Вот так беспощадно судит себя поэт, буквально казнит себя:
Ведь я мог дать
Не то, что дал.
СОЛНЦЕ - ЛЕНИН
Ах, как несправедлив к себе поэт! Ведь он участвовал в революционной поступи страны своей поэзией. Он дал именно то, что мог дать. Он дал свое, прошедшее через самое сердце, восприятие революции и - Ленина. Вот строки из «Письма к женщине»:
Теперь года прошли.
Я в возрасте ином.
И чувствую и мыслю по-иному.
И говорю за праздничным вином:
Хвала и слава рулевому!
И это не дань политической конъюнктуре. Есенин своими глазами увидел, как в жизнь забитых, озабоченных лишь куском хлеба селян входит духовное содержание, тяга к знаниям, интерес к общим проблемам. И на всех приметах новой жизни он видит отблеск ленинского гения. И поэт произносит поистине золотые слова: СОЛНЦЕ - ЛЕНИН. Маяковский тоже сравнивал Ленина с солнцем - «я себя под Лениным чищу». Но при этом имел в виду СОЗНАТЕЛЬНУЮ корректировку своего мировоззрения, своих поступков и привычек. У Сергея Есенина это сравнение просто выплеснулось из сердца:
Но эта пакость -
Хладная планета!
Ее и Солнцем-Лениным
Пока не растопить!
Вот так, как бы невзначай, как об известном природном явлении - СОЛНЦЕ - ЛЕНИН. 0 все тут. И пусть теперь объясняют чубайсообразные, как это они умудрились, скинув памятники главному большевику Ленину, тотчас же воздвигнуть памятник другому большевику - Есенину. Пусть ежатся они при виде революционных строк поэта. Вполне возможно, что они всего этого ни при какой погоде и не читали, а когда ехали на праздник в Константинове, услужливые референты подсунули им по парочке строчек о кленах-черемухах-березках.

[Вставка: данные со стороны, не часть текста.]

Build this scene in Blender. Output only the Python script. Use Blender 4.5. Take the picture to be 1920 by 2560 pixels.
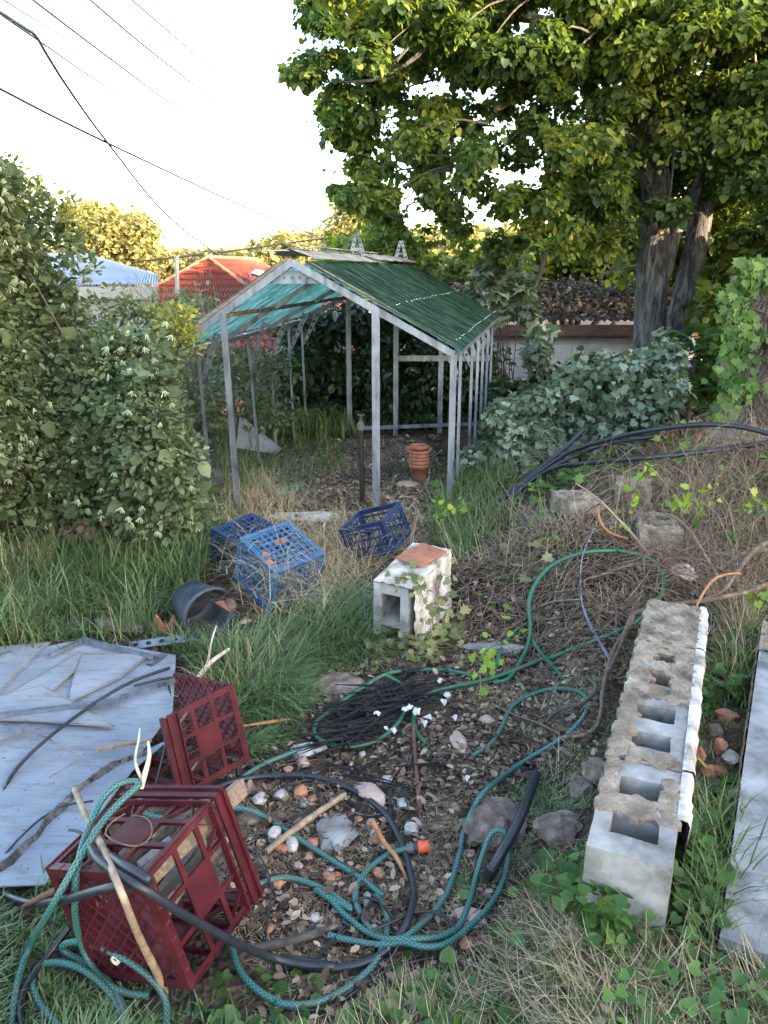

Оплошали, ох как оплошали приватизаторы! Заманили в свой буржуазный «Дом» большевика, коммуниста! Что они теперь-то будут говорить? Поди, смолчат. Не признаваться же на весь мир в своем невежестве. И так уже многие догадываются, что, в отличие от ленинского Совнаркома, признанного во всем мире самым образованным правительством, нынешние правители не блещут ни умом, ни знаниями. Ну а мы напоследок почитаем еще есенинские строки о Ленине из его поэмы «Гуляй-поле»
Монархия! Зловещий смрад!
Веками шли пиры за пиром,
И продал власть аристократ
Промышленникам и банкирам.
Народ стонал, и в эту жуть
Страна ждала кого-нибудь...
И он пришел.
Он мощным словом
Повел нас всех к истокам новым.
Он нам сказал: «Чтоб кончить муки,
Берите все в рабочьи руки.
Для вас спасенья больше нет -
Как ваша власть и ваш Совет».
И мы пошли под визг метели,
Куда глаза его глядели:
Пошли туда, где видел он
Освобожденье всех племен...
И вот он умер...
Плач досаден.
Не славят музы голос бед.
Из меднолающих громадин
Салют последний даден, даден.
ТОГО, КТО СПАС НАС, больше нет.
Стоп-кадр! Запомните, люди, эти слова ТОГО, КТО СПАС НАС. Это слова Сергея Есенина - гения от поэзии, о Ленине - гении от политики. И пусть дрожат перед чистым взором поэта все эти демократики, генеральчики, докторишки наук, осмелившиеся поднять руку на того, кто спас нас. И не удастся приватизаторам своими грязными лапами запятнать имя поэта, а тем более затащить его в свой грязный, воровской «Дом».
Есенин наш! Сегодня он вместе с нами голосует за коммунистов. И мы говорим: ХВАЛА И СЛАВА ВЕЛИКОМУ ПОЭТУ!